# SOURCE DATA
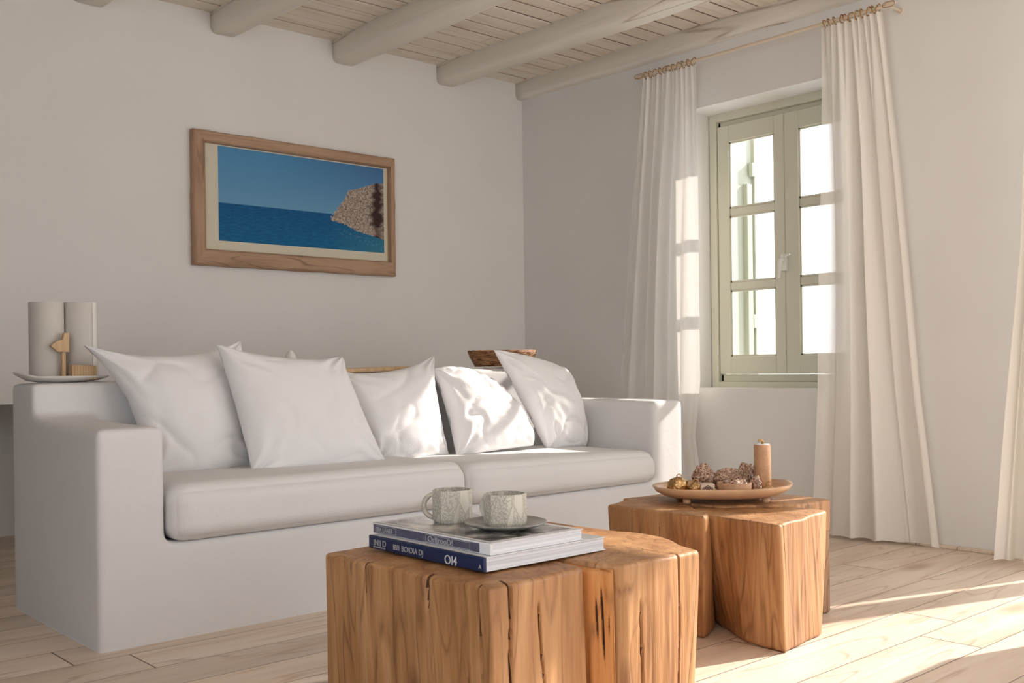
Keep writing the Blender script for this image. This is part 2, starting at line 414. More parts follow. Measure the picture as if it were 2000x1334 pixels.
def holed_wall(name, us, vs, holes, mapf, thick, mt, bevel=.05):
    """grid wall with rectangular holes; mapf(u,v,d) -> world; edges of the holes rounded"""
    bm = bmesh.new(); grid = {}
    for d in (0, 1):
        for i, u in enumerate(us):
            for j, v in enumerate(vs): grid[i, j, d] = bm.verts.new(mapf(u, v, d*thick))
    def hole(i, j): return (i, j) in holes
    nu, nv = len(us)-1, len(vs)-1
    for i in range(nu):
        for j in range(nv):
            if hole(i, j): continue
            for d in (0, 1): bm.faces.new([grid[a, b, d] for a, b in ((i, j), (i+1, j), (i+1, j+1), (i, j+1))])
            for (di, dj, e) in ((-1, 0, ((i, j), (i, j+1))), (1, 0, ((i+1, j), (i+1, j+1))), (0, -1, ((i, j), (i+1, j))), (0, 1, ((i, j+1), (i+1, j+1)))):
                a, b = i+di, j+dj
                if a < 0 or b < 0 or a >= nu or b >= nv or hole(a, b):
                    bm.faces.new((grid[e[0][0], e[0][1], 0], grid[e[1][0], e[1][1], 0], grid[e[1][0], e[1][1], 1], grid[e[0][0], e[0][1], 1]))
    bm.verts.ensure_lookup_table()
    es = []
    for (i, j) in holes:
        for a, b in (((i, j), (i, j+1)), ((i+1, j), (i+1, j+1)), ((i, j), (i+1, j)), ((i, j+1), (i+1, j+1))):
            e = bm.edges.get((grid[a[0], a[1], 0], grid[b[0], b[1], 0]))
            if e and len(e.link_faces) == 2 and e.calc_face_angle(0) > .5: es.append(e)
    bmesh.ops.bevel(bm, geom=list(set(es)), offset=bevel, segments=6, profile=.5, affect='EDGES')
    return struct(name, bm, mt, None, True, angle=50)
# window wall (x = 0), room side faces -x
WY0, WY1, WZ0, WZ1 = -2.31, -1.34, .709, 2.242
DY0, DY1, DZ = -5.80, -3.40, 2.22
holed_wall('wall_right', [YN, DY0, DY1, WY0, WY1, 0.0], [0, WZ0, DZ, WZ1, CZ+.03], {(1, 0), (1, 1), (3, 1), (3, 2)}, lambda u, v, d: (d, u, v), .30, M['wall'], .06)
# back wall (y = 0), with a low recess at the far left behind the sofa
holed_wall('wall_back', [XL, -2.6, .3], [0, .70, CZ+.03], {(0, 0)}, lambda u, v, d: (u, d, v), .25, M['wall'], .02)
bm = bmesh.new(); box(bm, XL, -2.3, .76, .86, 0, .9); box(bm, -2.4, -2.3, .25, .76, 0, .9); box(bm, XL, -2.3, .25, .86, .72, .9)
struct('wall_recess', bm, M['wall'])
# unseen left wall; its wide opening is added to light the window wall
bm = bmesh.new()
box(bm, XL-.2, XL, YN, -6.1, 0, CZ+.03); box(bm, XL-.2, XL, -3.6, .86, 0, CZ+.03); box(bm, XL-.2, XL, -6.1, -3.6, 2.5, CZ+.03); box(bm, XL-.2, XL, -6.1, -3.6, 0, .25)
struct('wall_left', bm, M['wall_dark'])
# unseen rear wall; its opening is added and sized for fill daylight
bm = bmesh.new()
box(bm, XL, -2.0, YN-.2, YN, 0, CZ+.03); box(bm, -.5, .3, YN-.2, YN, 0, CZ+.03); box(bm, -2.0, -.5, YN-.2, YN, 2.4, CZ+.03)
struct('wall_front', bm, M['wall'])
bm = bmesh.new(); box(bm, -.035, 0, -3.40, -2.45, 0, .014, .003, 1); struct('baseboard_right', bm, M['floor'])

# ------------------------------------------------------------------ window
FX = .20          # plane of the frame's room side
fy0, fy1, fz0, fz1 = -2.305, -1.345, .705, 2.245
bm = bmesh.new()
for (a0, a1, b0, b1) in ((fy0, fy0+.045, fz0, fz1), (fy1-.045, fy1, fz0, fz1), (fy0+.045, fy1-.045, fz0, fz0+.035), (fy0+.045, fy1-.045, fz1-.045, fz1)):
    box(bm, FX, FX+.08, a0, a1, b0, b1, .004, 2)
for (a0, a1, b0, b1) in ((fy0+.045, fy0+.06, fz0, fz1), (fy1-.06, fy1-.045, fz0, fz1), (fy0+.045, fy1-.045, fz0+.035, fz0+.075), (fy0+.045, fy1-.045, fz1-.075, fz1-.045)):
    box(bm, FX+.03, FX+.08, a0, a1, b0, b1, .002, 1)
win = struct('window_1', bm, M['sage'])
split = -1.826
def sash(y0, y1, z0, z1, stile_l, stile_r):
    bm = bmesh.new(); X0, X1 = FX+.012, FX+.055
    py0, py1, pz0, pz1 = y0+stile_r, y1-stile_l, z0+.098, z1-.095
    box(bm, X0, X1, y0, py0, z0, z1, .003, 1); box(bm, X0, X1, py1, y1, z0, z1, .003, 1)
    box(bm, X0, X1, py0, py1, z0, pz0, .003, 1); box(bm, X0, X1, py0, py1, pz1, z1, .003, 1)
    s = obj('window_sash', bm, M['sage'], win)
    bm = bmesh.new()
    hh = (pz1-pz0-.09)/3
    for k in (1, 2):
        zc = pz0+k*hh+(k-1)*.045
        box(bm, X0+.006, X1-.006, py0, py1, zc, zc+.045, .006, 2)
    obj('muntin', bm, M['sage'], s)
    bm = bmesh.new()
    for k in range(3):
        zc = pz0+k*(hh+.045); box(bm, X0+.018, X0+.022, py0, py1, zc, zc+hh)
    obj('pane', bm, M['glass'], s)
    # narrow bead round each light
    bm = bmesh.new()
    for k in range(3):
        zc = pz0+k*(hh+.045)
        for (a0, a1, b0, b1) in ((py0, py0+.009, zc, zc+hh), (py1-.009, py1, zc, zc+hh), (py0, py1, zc, zc+.009), (py0, py1, zc+hh-.009, zc+hh)):
            box(bm, X0+.008, X0+.018, a0, a1, b0, b1)
    obj('glazing_bead', bm, M['sage'], s)
sash(split+.001, fy1-.048, .782, 2.172, .075, .062)
sash(fy0+.048, split-.001, .782, 2.172, .085, .075)
bm = bmesh.new()
box(bm, FX-.004, FX+.014, split-.018, split+.018, 1.33, 1.42, .004, 2)
tube(bm, [(FX-.012, split-.0, 1.385), (FX-.035, split-.002, 1.385), (FX-.042, split-.002, 1.372), (FX-.044, split+.004, 1.29)], [.010, .010, .010, .007], 10)
tube(bm, [(FX-.02, split-.02, 1.405), (FX-.03, split-.055, 1.412)], .006, 8)
o = obj('window_handle', bm, M['handle'], win, True, angle=40)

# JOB
Drop the images and repeat the data exactly.

# OUTPUT OF THE TASK
Keep writing the Blender script for this image. This is part 2, starting at line 414. More parts follow. Measure the picture as if it were 2000x1334 pixels.
def holed_wall(name, us, vs, holes, mapf, thick, mt, bevel=.05):
    """grid wall with rectangular holes; mapf(u,v,d) -> world; edges of the holes rounded"""
    bm = bmesh.new(); grid = {}
    for d in (0, 1):
        for i, u in enumerate(us):
            for j, v in enumerate(vs): grid[i, j, d] = bm.verts.new(mapf(u, v, d*thick))
    def hole(i, j): return (i, j) in holes
    nu, nv = len(us)-1, len(vs)-1
    for i in range(nu):
        for j in range(nv):
            if hole(i, j): continue
            for d in (0, 1): bm.faces.new([grid[a, b, d] for a, b in ((i, j), (i+1, j), (i+1, j+1), (i, j+1))])
            for (di, dj, e) in ((-1, 0, ((i, j), (i, j+1))), (1, 0, ((i+1, j), (i+1, j+1))), (0, -1, ((i, j), (i+1, j))), (0, 1, ((i, j+1), (i+1, j+1)))):
                a, b = i+di, j+dj
                if a < 0 or b < 0 or a >= nu or b >= nv or hole(a, b):
                    bm.faces.new((grid[e[0][0], e[0][1], 0], grid[e[1][0], e[1][1], 0], grid[e[1][0], e[1][1], 1], grid[e[0][0], e[0][1], 1]))
    bm.verts.ensure_lookup_table()
    es = []
    for (i, j) in holes:
        for a, b in (((i, j), (i, j+1)), ((i+1, j), (i+1, j+1)), ((i, j), (i+1, j)), ((i, j+1), (i+1, j+1))):
            e = bm.edges.get((grid[a[0], a[1], 0], grid[b[0], b[1], 0]))
            if e and len(e.link_faces) == 2 and e.calc_face_angle(0) > .5: es.append(e)
    bmesh.ops.bevel(bm, geom=list(set(es)), offset=bevel, segments=6, profile=.5, affect='EDGES')
    return struct(name, bm, mt, None, True, angle=50)
# window wall (x = 0), room side faces -x
WY0, WY1, WZ0, WZ1 = -2.31, -1.34, .709, 2.242
DY0, DY1, DZ = -5.80, -3.40, 2.22
holed_wall('wall_right', [YN, DY0, DY1, WY0, WY1, 0.0], [0, WZ0, DZ, WZ1, CZ+.03], {(1, 0), (1, 1), (3, 1), (3, 2)}, lambda u, v, d: (d, u, v), .30, M['wall'], .06)
# back wall (y = 0), with a low recess at the far left behind the sofa
holed_wall('wall_back', [XL, -2.6, .3], [0, .70, CZ+.03], {(0, 0)}, lambda u, v, d: (u, d, v), .25, M['wall'], .02)
bm = bmesh.new(); box(bm, XL, -2.3, .76, .86, 0, .9); box(bm, -2.4, -2.3, .25, .76, 0, .9); box(bm, XL, -2.3, .25, .86, .72, .9)
struct('wall_recess', bm, M['wall'])
# unseen left wall; its wide opening is added to light the window wall
bm = bmesh.new()
box(bm, XL-.2, XL, YN, -6.1, 0, CZ+.03); box(bm, XL-.2, XL, -3.6, .86, 0, CZ+.03); box(bm, XL-.2, XL, -6.1, -3.6, 2.5, CZ+.03); box(bm, XL-.2, XL, -6.1, -3.6, 0, .25)
struct('wall_left', bm, M['wall_dark'])
# unseen rear wall; its opening is added and sized for fill daylight
bm = bmesh.new()
box(bm, XL, -2.0, YN-.2, YN, 0, CZ+.03); box(bm, -.5, .3, YN-.2, YN, 0, CZ+.03); box(bm, -2.0, -.5, YN-.2, YN, 2.4, CZ+.03)
struct('wall_front', bm, M['wall'])
bm = bmesh.new(); box(bm, -.035, 0, -3.40, -2.45, 0, .014, .003, 1); struct('baseboard_right', bm, M['floor'])

# ------------------------------------------------------------------ window
FX = .20          # plane of the frame's room side
fy0, fy1, fz0, fz1 = -2.305, -1.345, .705, 2.245
bm = bmesh.new()
for (a0, a1, b0, b1) in ((fy0, fy0+.045, fz0, fz1), (fy1-.045, fy1, fz0, fz1), (fy0+.045, fy1-.045, fz0, fz0+.035), (fy0+.045, fy1-.045, fz1-.045, fz1)):
    box(bm, FX, FX+.08, a0, a1, b0, b1, .004, 2)
for (a0, a1, b0, b1) in ((fy0+.045, fy0+.06, fz0, fz1), (fy1-.06, fy1-.045, fz0, fz1), (fy0+.045, fy1-.045, fz0+.035, fz0+.075), (fy0+.045, fy1-.045, fz1-.075, fz1-.045)):
    box(bm, FX+.03, FX+.08, a0, a1, b0, b1, .002, 1)
win = struct('window_1', bm, M['sage'])
split = -1.826
def sash(y0, y1, z0, z1, stile_l, stile_r):
    bm = bmesh.new(); X0, X1 = FX+.012, FX+.055
    py0, py1, pz0, pz1 = y0+stile_r, y1-stile_l, z0+.098, z1-.095
    box(bm, X0, X1, y0, py0, z0, z1, .003, 1); box(bm, X0, X1, py1, y1, z0, z1, .003, 1)
    box(bm, X0, X1, py0, py1, z0, pz0, .003, 1); box(bm, X0, X1, py0, py1, pz1, z1, .003, 1)
    s = obj('window_sash', bm, M['sage'], win)
    bm = bmesh.new()
    hh = (pz1-pz0-.09)/3
    for k in (1, 2):
        zc = pz0+k*hh+(k-1)*.045
        box(bm, X0+.006, X1-.006, py0, py1, zc, zc+.045, .006, 2)
    obj('muntin', bm, M['sage'], s)
    bm = bmesh.new()
    for k in range(3):
        zc = pz0+k*(hh+.045); box(bm, X0+.018, X0+.022, py0, py1, zc, zc+hh)
    obj('pane', bm, M['glass'], s)
    # narrow bead round each light
    bm = bmesh.new()
    for k in range(3):
        zc = pz0+k*(hh+.045)
        for (a0, a1, b0, b1) in ((py0, py0+.009, zc, zc+hh), (py1-.009, py1, zc, zc+hh), (py0, py1, zc, zc+.009), (py0, py1, zc+hh-.009, zc+hh)):
            box(bm, X0+.008, X0+.018, a0, a1, b0, b1)
    obj('glazing_bead', bm, M['sage'], s)
sash(split+.001, fy1-.048, .782, 2.172, .075, .062)
sash(fy0+.048, split-.001, .782, 2.172, .085, .075)
bm = bmesh.new()
box(bm, FX-.004, FX+.014, split-.018, split+.018, 1.33, 1.42, .004, 2)
tube(bm, [(FX-.012, split-.0, 1.385), (FX-.035, split-.002, 1.385), (FX-.042, split-.002, 1.372), (FX-.044, split+.004, 1.29)], [.010, .010, .010, .007], 10)
tube(bm, [(FX-.02, split-.02, 1.405), (FX-.03, split-.055, 1.412)], .006, 8)
o = obj('window_handle', bm, M['handle'], win, True, angle=40)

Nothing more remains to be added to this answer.